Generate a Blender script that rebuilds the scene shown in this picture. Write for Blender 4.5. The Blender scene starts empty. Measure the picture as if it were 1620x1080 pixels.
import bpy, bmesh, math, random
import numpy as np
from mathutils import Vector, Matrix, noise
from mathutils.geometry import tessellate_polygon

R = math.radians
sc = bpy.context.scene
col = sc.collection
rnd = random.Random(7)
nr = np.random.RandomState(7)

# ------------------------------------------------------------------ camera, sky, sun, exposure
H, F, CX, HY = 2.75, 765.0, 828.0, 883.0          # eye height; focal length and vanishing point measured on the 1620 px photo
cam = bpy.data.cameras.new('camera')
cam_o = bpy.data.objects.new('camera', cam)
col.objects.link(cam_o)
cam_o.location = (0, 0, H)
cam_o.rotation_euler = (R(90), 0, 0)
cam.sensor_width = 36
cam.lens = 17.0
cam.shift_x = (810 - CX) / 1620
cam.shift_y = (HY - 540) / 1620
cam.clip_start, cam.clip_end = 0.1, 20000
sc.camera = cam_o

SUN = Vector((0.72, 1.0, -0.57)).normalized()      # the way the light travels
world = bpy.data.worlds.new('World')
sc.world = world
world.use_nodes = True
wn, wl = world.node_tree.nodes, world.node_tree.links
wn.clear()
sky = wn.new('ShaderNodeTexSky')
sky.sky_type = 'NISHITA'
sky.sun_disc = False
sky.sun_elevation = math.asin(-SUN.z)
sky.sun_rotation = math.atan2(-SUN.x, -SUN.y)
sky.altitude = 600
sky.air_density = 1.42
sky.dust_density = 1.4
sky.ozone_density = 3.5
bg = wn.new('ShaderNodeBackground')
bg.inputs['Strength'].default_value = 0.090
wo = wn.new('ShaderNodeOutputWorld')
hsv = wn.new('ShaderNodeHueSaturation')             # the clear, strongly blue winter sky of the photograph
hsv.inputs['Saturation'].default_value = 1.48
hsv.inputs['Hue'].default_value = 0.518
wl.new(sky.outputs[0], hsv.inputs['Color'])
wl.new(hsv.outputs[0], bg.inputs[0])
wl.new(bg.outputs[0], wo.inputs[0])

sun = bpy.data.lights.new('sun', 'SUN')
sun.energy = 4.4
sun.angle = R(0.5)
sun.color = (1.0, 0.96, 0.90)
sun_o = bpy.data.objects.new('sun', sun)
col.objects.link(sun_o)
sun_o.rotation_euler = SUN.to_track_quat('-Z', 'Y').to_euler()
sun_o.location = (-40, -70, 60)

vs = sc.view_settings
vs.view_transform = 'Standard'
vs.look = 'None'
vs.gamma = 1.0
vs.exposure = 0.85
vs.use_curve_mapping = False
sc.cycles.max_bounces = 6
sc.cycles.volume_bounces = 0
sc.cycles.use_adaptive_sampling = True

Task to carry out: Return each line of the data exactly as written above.

Task answer:
Generate a Blender script that rebuilds the scene shown in this picture. Write for Blender 4.5. The Blender scene starts empty. Measure the picture as if it were 1620x1080 pixels.
import bpy, bmesh, math, random
import numpy as np
from mathutils import Vector, Matrix, noise
from mathutils.geometry import tessellate_polygon

R = math.radians
sc = bpy.context.scene
col = sc.collection
rnd = random.Random(7)
nr = np.random.RandomState(7)

# ------------------------------------------------------------------ camera, sky, sun, exposure
H, F, CX, HY = 2.75, 765.0, 828.0, 883.0          # eye height; focal length and vanishing point measured on the 1620 px photo
cam = bpy.data.cameras.new('camera')
cam_o = bpy.data.objects.new('camera', cam)
col.objects.link(cam_o)
cam_o.location = (0, 0, H)
cam_o.rotation_euler = (R(90), 0, 0)
cam.sensor_width = 36
cam.lens = 17.0
cam.shift_x = (810 - CX) / 1620
cam.shift_y = (HY - 540) / 1620
cam.clip_start, cam.clip_end = 0.1, 20000
sc.camera = cam_o

SUN = Vector((0.72, 1.0, -0.57)).normalized()      # the way the light travels
world = bpy.data.worlds.new('World')
sc.world = world
world.use_nodes = True
wn, wl = world.node_tree.nodes, world.node_tree.links
wn.clear()
sky = wn.new('ShaderNodeTexSky')
sky.sky_type = 'NISHITA'
sky.sun_disc = False
sky.sun_elevation = math.asin(-SUN.z)
sky.sun_rotation = math.atan2(-SUN.x, -SUN.y)
sky.altitude = 600
sky.air_density = 1.42
sky.dust_density = 1.4
sky.ozone_density = 3.5
bg = wn.new('ShaderNodeBackground')
bg.inputs['Strength'].default_value = 0.090
wo = wn.new('ShaderNodeOutputWorld')
hsv = wn.new('ShaderNodeHueSaturation')             # the clear, strongly blue winter sky of the photograph
hsv.inputs['Saturation'].default_value = 1.48
hsv.inputs['Hue'].default_value = 0.518
wl.new(sky.outputs[0], hsv.inputs['Color'])
wl.new(hsv.outputs[0], bg.inputs[0])
wl.new(bg.outputs[0], wo.inputs[0])

sun = bpy.data.lights.new('sun', 'SUN')
sun.energy = 4.4
sun.angle = R(0.5)
sun.color = (1.0, 0.96, 0.90)
sun_o = bpy.data.objects.new('sun', sun)
col.objects.link(sun_o)
sun_o.rotation_euler = SUN.to_track_quat('-Z', 'Y').to_euler()
sun_o.location = (-40, -70, 60)

vs = sc.view_settings
vs.view_transform = 'Standard'
vs.look = 'None'
vs.gamma = 1.0
vs.exposure = 0.85
vs.use_curve_mapping = False
sc.cycles.max_bounces = 6
sc.cycles.volume_bounces = 0
sc.cycles.use_adaptive_sampling = True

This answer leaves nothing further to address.